Show Notes: Digital Book World 2013

Book Business spent the last two days soaking up the publishing wisdom on display at the Digital Book World conference at the Hilton New York.
You can check out twitter, @bookbusinessmag, for the full play by play. Below are some highlights.
-Following the Children's Content in Context breakout session on Wednesday, we got to exchange a few quick words about our mutual love of the Android platform with none other than LeVar Burton, who was at the session to support Reading Rainbow CEO Asra Rasheed. "I'm a nerd," explaind Burton during the session with regard to his affinity for the Google mobile OS.
-Also during Children's Content in Context, Deborah Forte, President of Scholastic Media and Executive Vice President of Scholastic Inc., referred to Storia, Scholastic's children's book platform as a "muscle app" in that it combines utility, entertainment, discoverability and ecommerce. We think it's a strong four-point checklist for anyone looking to develop an app. And we like saying "muscle app."
-During Driving Innovation in Publishing, an executive panel with Sourcebooks' Dominique Raccah, Publishers Marketplace's Michael Cader and Speakerfile's Peter Evans, moderated by Perseus' Rick Joyce, the panelists impressed upon the audience the importance of being nimble. If a word cloud were made of the session's transcript, the three biggest terms would no doubt be "Pain point," "iterations" and "pivot." Publishers, Cader said, need to embrace the idea of the pivot—the strategic, mid-stream change of a business plan as conditions dictate—as other industries have.

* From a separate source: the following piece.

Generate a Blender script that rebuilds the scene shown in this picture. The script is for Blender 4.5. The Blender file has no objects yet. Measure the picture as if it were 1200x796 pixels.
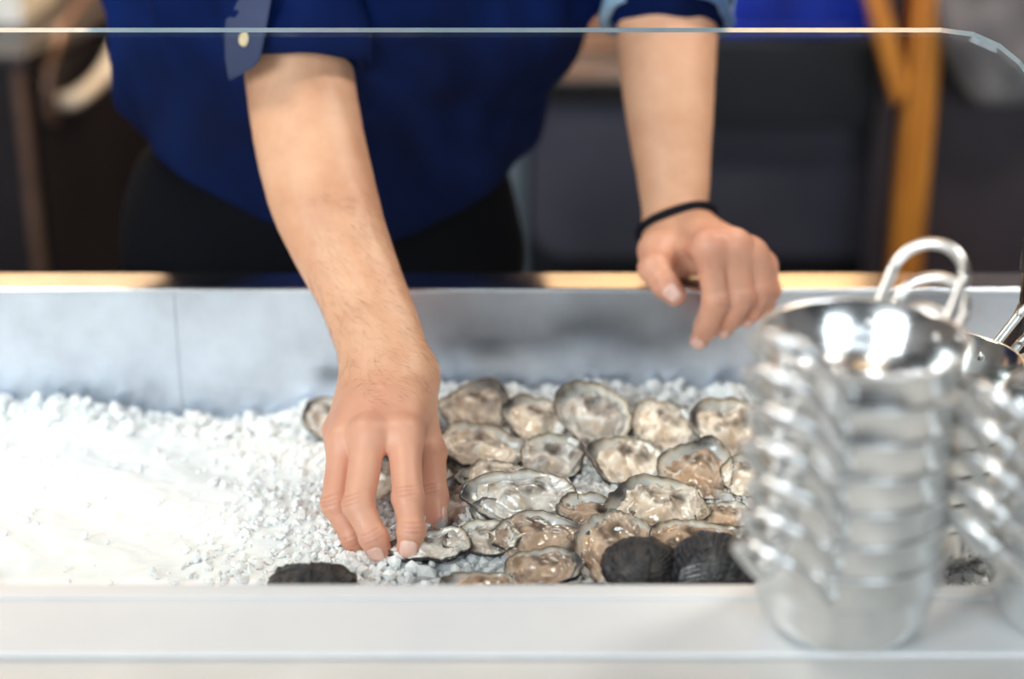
import bpy, bmesh, math, random
import numpy as np
from mathutils import Vector, Matrix, noise as mnoise

# ------------------------------------------------------------------ camera, world, light
S = bpy.context.scene
COL = S.collection
PITCH = math.radians(22.0)
CP, SP = math.cos(PITCH), math.sin(PITCH)
ZC = 0.548            # camera height above the ledge (z = 0)
FPX = 2033.0          # focal length in pixels of the 1200 px frame

cam_d = bpy.data.cameras.new('camera')
cam = bpy.data.objects.new('camera', cam_d)
COL.objects.link(cam)
cam.location = (0, 0, ZC)
cam.rotation_euler = (math.pi/2 - PITCH, 0, 0)
cam_d.sensor_width = 36.0
cam_d.lens = 36.0*FPX/1200.0
cam_d.clip_start = 0.05
cam_d.dof.use_dof = True
cam_d.dof.focus_distance = 1.25
cam_d.dof.aperture_fstop = 2.0
S.camera = cam

S.view_settings.view_transform = 'Standard'
S.view_settings.look = 'None'
S.view_settings.gamma = 1.0
S.view_settings.use_curve_mapping = False
S.view_settings.exposure = 0.25

world = bpy.data.worlds.new('world')
S.world = world
world.use_nodes = True
bg = world.node_tree.nodes['Background']
bg.inputs[0].default_value = (0.80, 0.90, 1.0, 1)
bg.inputs[1].default_value = 1.5

def area_light(name, loc, target, size, energy, color, size_y=None):
    l = bpy.data.lights.new(name, 'AREA')
    l.energy = energy
    l.color = color
    l.size = size
    if size_y:
        l.shape = 'RECTANGLE'
        l.size_y = size_y
    o = bpy.data.objects.new(name, l)
    COL.objects.link(o)
    o.location = loc
    o.rotation_euler = (Vector(target)-Vector(loc)).to_track_quat('-Z', 'Y').to_euler()
    return o

area_light('window_daylight', (-1.9, -1.3, 1.35), (-0.25, 1.15, 0.0), 1.6, 85, (0.90, 0.96, 1.0), 1.3)
area_light('window_daylight', (1.3, -2.0, 1.2), (0.1, 1.15, 0.0), 1.4, 30, (0.84, 0.93, 1.0), 1.2)
area_light('bar_light', (-0.85, 1.36, 1.45), (-0.2, 1.15, -0.05), 0.3, 12, (1.0, 0.93, 0.84), 0.35)
area_light('bar_light', (0.75, 1.36, 1.45), (0.2, 1.15, -0.05), 0.25, 6, (0.88, 0.94, 1.0), 0.3)
area_light('back_bar_light', (0.6, 2.9, 1.5), (0.6, 3.3, 0.7), 0.5, 30, (1.0, 0.70, 0.38), 0.3)
area_light('back_bar_light', (-1.1, 2.9, 1.5), (-1.0, 3.3, 0.7), 0.5, 26, (1.0, 0.78, 0.55), 0.3)
area_light('back_bar_light', (0.95, 1.55, 1.3), (0.55, 2.3, -0.1), 0.3, 10, (1.0, 0.80, 0.6), 0.3)

# ------------------------------------------------------------------ helpers
def P(u, v, d):
    """point seen at (u, v) at forward distance d"""
    a = (u-600.0)/FPX; t = (v-398.0)/FPX
    return Vector((a*d, d*(CP - t*SP), ZC - d*(SP + t*CP)))
def Pz(u, v, z):
    t = (v-398.0)/FPX
    return P(u, v, (ZC-z)/(SP+t*CP))
def Py(u, v, y):
    t = (v-398.0)/FPX
    return P(u, v, y/(CP-t*SP))

def tag(o, label=None, cat=None, group=None, kind=None):
    if label: o['label'] = label
    if cat: o['category'] = cat
    if group: o['group'] = group
    if kind: o['kind'] = kind
    return o
def empty(name, loc=(0, 0, 0), rot=(0, 0, 0)):
    o = bpy.data.objects.new(name, None)
    o.empty_display_size = 0.02
    COL.objects.link(o)
    o.location = loc
    o.rotation_euler = rot
    return o
def mesh_obj(name, verts, faces, m, parent=None, smooth=True, attrs=None):
    me = bpy.data.meshes.new(name)
    me.from_pydata([tuple(v) for v in verts] if not isinstance(verts, np.ndarray) else verts.tolist(), [],
                   faces if not isinstance(faces, np.ndarray) else faces.tolist())
    me.update()
    if m: me.materials.append(m)
    if smooth:
        me.polygons.foreach_set('use_smooth', [True]*len(me.polygons))
    if attrs:
        for k, arr in attrs.items():
            a = me.attributes.new(k, 'FLOAT', 'POINT')
            a.data.foreach_set('value', np.asarray(arr, dtype=np.float32))
    o = bpy.data.objects.new(name, me)
    COL.objects.link(o)
    if parent: o.parent = parent
    return o
def bm_obj(name, bm, m, parent=None, smooth=False, bevel=0, seg=2):
    bmesh.ops.recalc_face_normals(bm, faces=bm.faces)
    me = bpy.data.meshes.new(name)
    bm.to_mesh(me); bm.free()
    if m: me.materials.append(m)
    if smooth: me.polygons.foreach_set('use_smooth', [True]*len(me.polygons))
    o = bpy.data.objects.new(name, me)
    COL.objects.link(o)
    if parent: o.parent = parent
    if bevel:
        md = o.modifiers.new('bevel', 'BEVEL'); md.width = bevel; md.segments = seg; md.limit_method = 'ANGLE'
        me.polygons.foreach_set('use_smooth', [True]*len(me.polygons))
        md2 = o.modifiers.new('wn', 'WEIGHTED_NORMAL'); md2.keep_sharp = True
    return o
def add_box(bm, lo, hi):
    lo = Vector(lo); hi = Vector(hi)
    r = bmesh.ops.create_cube(bm, size=1.0)
    for v in r['verts']:
        v.co = Vector(((v.co.x+.5)*(hi.x-lo.x)+lo.x, (v.co.y+.5)*(hi.y-lo.y)+lo.y, (v.co.z+.5)*(hi.z-lo.z)+lo.z))
    return r['verts']
def box(name, lo, hi, m, parent=None, bevel=0.0):
    bm = bmesh.new(); add_box(bm, lo, hi)
    return bm_obj(name, bm, m, parent, bevel=bevel)
def prism(name, poly, y0, y1, m, parent=None, bevel=0, axis='y'):
    """extrude a polygon given in (x, z) between y0 and y1"""
    n = len(poly)
    vs = [(p[0], y0, p[1]) for p in poly]+[(p[0], y1, p[1]) for p in poly]
    if axis == 'x': vs = [(v[1], v[0], v[2]) for v in vs]
    fs = [list(range(n))[::-1], list(range(n, 2*n))]+[[i, (i+1) % n, n+(i+1) % n, n+i] for i in range(n)]
    bm = bmesh.new()
    bv = [bm.verts.new(v) for v in vs]
    for f in fs: bm.faces.new([bv[i] for i in f])
    return bm_obj(name, bm, m, parent, bevel=bevel)
def tube_np(pts, rad, n=12, closed=False, caps=True, flat=1.0):
    pts = [Vector(p) for p in pts]
    N = len(pts)
    if not hasattr(rad, '__len__'): rad = [rad]*N
    vs = []; fs = []
    up = None
    for i in range(N):
        a = pts[i-1] if (i > 0 or closed) else pts[i]
        b = pts[(i+1) % N] if (i < N-1 or closed) else pts[i]
        t = (b-a).normalized()
        if up is None:
            up = t.orthogonal().normalized()
        up = (up - t*up.dot(t)).normalized()
        w = t.cross(up)
        for k in range(n):
            an = 2*math.pi*k/n
            vs.append(pts[i]+(up*math.cos(an)+w*math.sin(an)*flat)*rad[i])
    for i in range(N if closed else N-1):
        j = (i+1) % N
        for k in range(n):
            k2 = (k+1) % n
            fs.append([i*n+k, i*n+k2, j*n+k2, j*n+k])
    if caps and not closed:
        fs.append(list(range(n))[::-1]); fs.append([(N-1)*n+k for k in range(n)])
    return vs, fs
def tube(name, pts, rad, m, parent=None, n=12, closed=False, flat=1.0):
    vs, fs = tube_np(pts, rad, n, closed, flat=flat)
    return mesh_obj(name, vs, fs, m, parent)
def lathe(name, prof, m, parent=None, n=64, loc=(0, 0, 0)):
    vs = []; fs = []
    for r, z in prof:
        for k in range(n):
            a = 2*math.pi*k/n
            vs.append((loc[0]+r*math.cos(a), loc[1]+r*math.sin(a), loc[2]+z))
    for i in range(len(prof)-1):
        for k in range(n):
            k2 = (k+1) % n
            fs.append([i*n+k, i*n+k2, (i+1)*n+k2, (i+1)*n+k])
    return mesh_obj(name, vs, fs, m, parent)
def smooth_path(pts, sub=6):
    pts = [Vector(p) for p in pts]; out = []
    for i in range(len(pts)-1):
        p0 = pts[max(i-1, 0)]; p1 = pts[i]; p2 = pts[i+1]; p3 = pts[min(i+2, len(pts)-1)]
        for s in range(sub):
            t = s/sub
            out.append(0.5*((2*p1)+(p2-p0)*t+(2*p0-5*p1+4*p2-p3)*t*t+(3*p1-p0-3*p2+p3)*t*t*t))
    out.append(pts[-1]); return out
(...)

-Kobo's Chief Content Officer Michael Tamblyn during Thursday's plenary sessions presented on the company's strategy in working with indie bookstores. Kobo, which in Tamblyn's estimation is the biggest ebook company the U.S. market doesn't know much about, is coming off news of doubled device sales, a sliver of good news for those who fear a Kindle primacy in the e-reader space. According to Tamblyn, Kobo sees a core of book loving traditionalists that is just starting to get into ebooks. Kobo feels they're most likely found at an indie bookstores, hence the Canadian company's teaming with the ABA to provide e-readers to indies. Tamblyn talked about the difference between indie ebook buyers and the U.S. average, noting, for example, more purchases in almost all nonfiction categories, and a markedly smaller interest in what he termed romance and "active romance" (aka erotica). Tamblyn said that getting Kobo's readers into these stores allows them to capitalize on their core strength: selling physical objects to their customers.